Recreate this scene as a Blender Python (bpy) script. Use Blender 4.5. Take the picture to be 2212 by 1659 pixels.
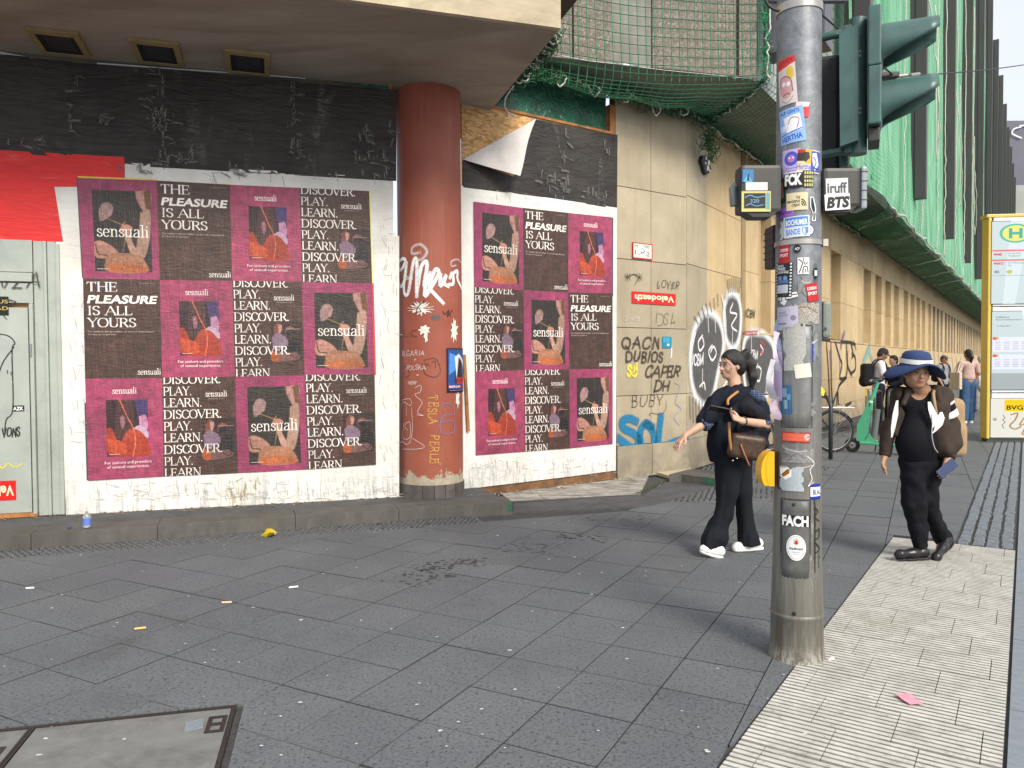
import bpy, bmesh, math, random
import numpy as np
from mathutils import Vector, Matrix, Euler, noise
R = math.radians
random.seed(7); rng = np.random.default_rng(7)
for o in list(bpy.data.objects): bpy.data.objects.remove(o)
scene = bpy.context.scene
col = scene.collection
F, CX, CY = 1661.0, 1106.0, 829.5          # photograph measured on a 2212 x 1659 grid
cam = bpy.data.objects.new('camera', bpy.data.cameras.new('camera')); col.objects.link(cam)
CAMP = Vector((0, 0, 1.5))
CAMR = (Matrix.Rotation(R(90 - 1.535), 3, 'X') @ Matrix.Rotation(R(-0.35), 3, 'Z'))
cam.matrix_world = Matrix.Translation(CAMP) @ CAMR.to_4x4()
cam.data.sensor_width = 36; cam.data.lens = F / 2212 * 36
cam.data.clip_start = 0.05; cam.data.clip_end = 900
scene.camera = cam
world = bpy.data.worlds.new('World'); scene.world = world; world.use_nodes = True
SUN_EL, SUN_ROT = R(38), R(152)            # sun high behind the camera's right shoulder, veiled
wt = world.node_tree; wt.nodes.clear()
wo = wt.nodes.new('ShaderNodeOutputWorld'); wb = wt.nodes.new('ShaderNodeBackground'); ws = wt.nodes.new('ShaderNodeTexSky')
ws.sky_type = 'NISHITA'; ws.sun_disc = False; ws.sun_elevation = SUN_EL; ws.sun_rotation = SUN_ROT
ws.air_density = 1.0; ws.dust_density = 4.0; ws.ozone_density = 1.0
whs = wt.nodes.new('ShaderNodeHueSaturation'); whs.inputs['Saturation'].default_value = 0.6
wt.links.new(ws.outputs[0], whs.inputs['Color']); wb.inputs[1].default_value = 0.115
wmx = wt.nodes.new('ShaderNodeMix'); wmx.data_type = 'RGBA'; wmx.inputs[0].default_value = .7; wmx.inputs[7].default_value = (6.0, 6.3, 6.9, 1)   # bright veil of high cloud
wt.links.new(whs.outputs[0], wmx.inputs[6]); wt.links.new(wmx.outputs[2], wb.inputs[0])
wt.links.new(wb.outputs[0], wo.inputs[0])
sun = bpy.data.objects.new('sun', bpy.data.lights.new('sun', 'SUN')); col.objects.link(sun)
sun.data.energy = 2.3; sun.data.angle = R(20); sun.data.color = (1.0, 0.92, 0.80)
sd = Vector((math.sin(SUN_ROT) * math.cos(SUN_EL), math.cos(SUN_ROT) * math.cos(SUN_EL), math.sin(SUN_EL)))
sun.rotation_euler = sd.to_track_quat('Z', 'Y').to_euler(); sun.location = (0, -5, 20)
vs = scene.view_settings; vs.view_transform = 'Standard'; vs.look = 'None'; vs.gamma = 1; vs.exposure = 0.68
try: vs.use_curve_mapping = False
except Exception: pass
scene.cycles.max_bounces = 6; scene.cycles.transparent_max_bounces = 16
scene.cycles.use_denoising = True
def ray(px, py): return (CAMR @ Vector(((px - CX) / F, (CY - py) / F, -1))).normalized()
def on_z(px, py, z=0.0):
 d = ray(px, py); t = (z - CAMP.z) / d.z; return CAMP + d * t
def on_y(px, py, y):
 d = ray(px, py); return CAMP + d * ((y - CAMP.y) / d.y)
class Wall:
 """a vertical plane through (x0,y0) running along angle a; u along it, z up, off towards the street"""
 def __init__(s, x0, y0, a):
  s.p = Vector((x0, y0, 0)); s.a = a; s.d = Vector((math.cos(a), math.sin(a), 0)); s.n = Vector((math.sin(a), -math.cos(a), 0))
 def uz(s, px, py, off=0.0):
  d = ray(px, py); t = ((s.p + s.n * off - CAMP).dot(s.n)) / d.dot(s.n); q = CAMP + d * t
  return (q - s.p).dot(s.d), q.z
 def pt(s, u, z, off=0.0): return s.p + s.d * u + s.n * off + Vector((0, 0, z))
def tag(o, label=None, cat=None, group=None, kind=None):
 if label: o['label'] = label
 if cat: o['category'] = cat
 if group: o['group'] = group
 if kind: o['kind'] = kind
 return o
def thing(name, label, cat, loc=(0, 0, 0), group=None, rotz=0):
 o = bpy.data.objects.new(name, None); o.empty_display_size = 0.1; col.objects.link(o)
 o.location = loc; o.rotation_euler = (0, 0, rotz); return tag(o, label, cat, group)
def mesh_obj(name, me, mat=None, parent=None):
 o = bpy.data.objects.new(name, me); col.objects.link(o)
 if mat is not None:
  for m_ in (mat if isinstance(mat, (list, tuple)) else [mat]): me.materials.append(m_)
 if parent is not None: o.parent = parent
 return o
def wloc(parent):
 """vertices are given in world space: move them into the parent's space"""
 m = Matrix.Identity(4); p = parent
 while p is not None:
  m = (Matrix.Translation(p.location) @ p.rotation_euler.to_matrix().to_4x4()) @ m; p = p.parent
 return m.inverted()
def build(name, verts, faces, mat=None, parent=None, smooth=False, uvs=None, cols=None, midx=None):
 if parent is not None:
  mi = wloc(parent); verts = [mi @ Vector(v) for v in verts]
 me = bpy.data.meshes.new(name); me.from_pydata([tuple(v) for v in verts], [], [tuple(f) for f in faces])
 if uvs is not None:
  ul = me.uv_layers.new(name='UVMap')
  for l in me.loops: ul.data[l.index].uv = uvs[l.vertex_index]
 if cols is not None:
  ca = me.color_attributes.new('Col', 'FLOAT_COLOR', 'POINT')
  for i, c in enumerate(cols): ca.data[i].color = c
 if midx is not None:
  for i, k in enumerate(midx): me.polygons[i].material_index = k
 if smooth: me.polygons.foreach_set('use_smooth', [True] * len(me.polygons))
 me.update()
 return mesh_obj(name, me, mat, parent)
class G:
 """collects simple shapes for ONE mesh"""
 def __init__(s): s.v = []; s.f = []
 def add(s, v, f):
  n = len(s.v); s.v += [Vector(p) for p in v]; s.f += [tuple(i + n for i in q) for q in f]; return s
 def box(s, c, size, rz=0, m=None):
  hx, hy, hz = [k / 2 for k in size]; M = Matrix.Rotation(rz, 4, 'Z') if m is None else m
  vs_ = [Vector(c) + (M.to_3x3() @ Vector((x, y, z))) for x in (-hx, hx) for y in (-hy, hy) for z in (-hz, hz)]
  return s.add(vs_, [(0, 1, 3, 2), (4, 6, 7, 5), (0, 4, 5, 1), (2, 3, 7, 6), (0, 2, 6, 4), (1, 5, 7, 3)])
 def bbox(s, c, size, rz=0, b=0.01, m=None):
  """box with chamfered edges"""
  bm = bmesh.new(); bmesh.ops.create_cube(bm, size=1)
  for v in bm.verts: v.co = Vector((v.co.x * size[0], v.co.y * size[1], v.co.z * size[2]))
  bmesh.ops.bevel(bm, geom=bm.edges[:], offset=b, segments=2, profile=0.6, affect='EDGES')
  M = Matrix.Rotation(rz, 3, 'Z') if m is None else m.to_3x3()
  bm.verts.index_update()
  s.add([Vector(c) + M @ v.co for v in bm.verts], [[v.index for v in f.verts] for f in bm.faces]); bm.free(); return s
 def prism(s, pts, dz):
  """extrude a planar outline (list of 3d points) by vector dz"""
  n = len(pts); dz = Vector(dz)
  v = [Vector(p) for p in pts] + [Vector(p) + dz for p in pts]
  return s.add(v, [tuple(range(n))[::-1], tuple(range(n, 2 * n))] + [(i, (i + 1) % n, n + (i + 1) % n, n + i) for i in range(n)])
 def tube(s, pts, r, seg=8, cap=True, closed=False):
  pts = [Vector(p) for p in pts]; n = len(pts); rr = r if isinstance(r, (list, tuple)) else [r] * n
  vs_ = []; prev = None
  for i, p in enumerate(pts):
   if closed: t = pts[(i + 1) % n] - pts[i - 1]
   else: t = (pts[min(i + 1, n - 1)] - pts[max(i - 1, 0)])
   t.normalize()
   if prev is None:
    a = Vector((0, 0, 1)) if abs(t.z) < 0.9 else Vector((1, 0, 0)); x = t.cross(a).normalized()
   else: x = (prev - t * prev.dot(t)).normalized()
   prev = x; y = t.cross(x)
   vs_ += [p + (x * math.cos(2 * math.pi * k / seg) + y * math.sin(2 * math.pi * k / seg)) * rr[i] for k in range(seg)]
  fs = []
  for i in range(n if closed else n - 1):
   j = (i + 1) % n
   fs += [(i * seg + k, i * seg + (k + 1) % seg, j * seg + (k + 1) % seg, j * seg + k) for k in range(seg)]
  if cap and not closed: fs += [tuple(range(seg))[::-1], tuple((n - 1) * seg + k for k in range(seg))]
  return s.add(vs_, fs)
 def lathe(s, prof, c=(0, 0, 0), seg=24, m=None, arc=(0, 2 * math.pi)):
  full = abs(arc[1] - arc[0] - 2 * math.pi) < 1e-6; k = seg if full else seg + 1; vs_ = []; M = m.to_3x3() if m is not None else Matrix.Identity(3)
  for r, z in prof:
   for i in range(k):
    a = arc[0] + (arc[1] - arc[0]) * i / seg; vs_.append(Vector(c) + M @ Vector((r * math.cos(a), r * math.sin(a), z)))
  fs = []
  for j in range(len(prof) - 1):
   for i in range(seg):
    i2 = (i + 1) % k if full else i + 1
    fs.append((j * k + i, j * k + i2, (j + 1) * k + i2, (j + 1) * k + i))
  return s.add(vs_, fs)
 def ball(s, c, r, seg=12, rings=8, m=None):
  rr = r if isinstance(r, (list, tuple)) else (r, r, r); M = m.to_3x3() if m is not None else Matrix.Identity(3)
  v = []; f = []
  for j in range(rings + 1):
   t = math.pi * j / rings
   for i in range(seg):
    a = 2 * math.pi * i / seg
    v.append(Vector(c) + M @ Vector((rr[0] * math.sin(t) * math.cos(a), rr[1] * math.sin(t) * math.sin(a), rr[2] * math.cos(t))))
  for j in range(rings):
   for i in range(seg): f.append((j * seg + i, j * seg + (i + 1) % seg, (j + 1) * seg + (i + 1) % seg, (j + 1) * seg + i))
  return s.add(v, f)
 def build(s, name, mat, parent=None, smooth=False): return build(name, s.v, s.f, mat, parent, smooth)
def autosmooth(o, ang=35):
 me = o.data; me.polygons.foreach_set('use_smooth', [True] * len(me.polygons))
 bm = bmesh.new(); bm.from_mesh(me); a = R(ang)
 for e in bm.edges:
  if len(e.link_faces) == 2 and e.calc_face_angle(0) > a: e.smooth = False
 bm.to_mesh(me); bm.free(); return o
def nt(name):
 m = bpy.data.materials.new(name); m.use_nodes = True; t = m.node_tree; b = t.nodes['Principled BSDF']; return m, t, b
def N(t, typ, **kw):
 n = t.nodes.new(typ)
 for k, v in kw.items():
  if k.startswith('i_'): n.inputs[k[2:].replace('_', ' ')].default_value = v
  else: setattr(n, k, v)
 return n
def coords(t, scale=(1, 1, 1), kind='Object'):
 c = t.nodes.new('ShaderNodeTexCoord'); mp = t.nodes.new('ShaderNodeMapping'); mp.inputs['Scale'].default_value = scale
 if kind == 'World':
  g = t.nodes.new('ShaderNodeNewGeometry'); t.links.new(g.outputs['Position'], mp.inputs[0])
 else: t.links.new(c.outputs[kind], mp.inputs[0])
 return mp.outputs[0]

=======

Find each line with the string "scene" and copy it out.

Recreate this scene as a Blender Python (bpy) script. Use Blender 4.5. Take the picture to be 2212 by 1659 pixels.
scene = bpy.context.scene
col = scene.collection
scene.camera = cam
world = bpy.data.worlds.new('World'); scene.world = world; world.use_nodes = True
vs = scene.view_settings; vs.view_transform = 'Standard'; vs.look = 'None'; vs.gamma = 1; vs.exposure = 0.68
scene.cycles.max_bounces = 6; scene.cycles.transparent_max_bounces = 16
scene.cycles.use_denoising = True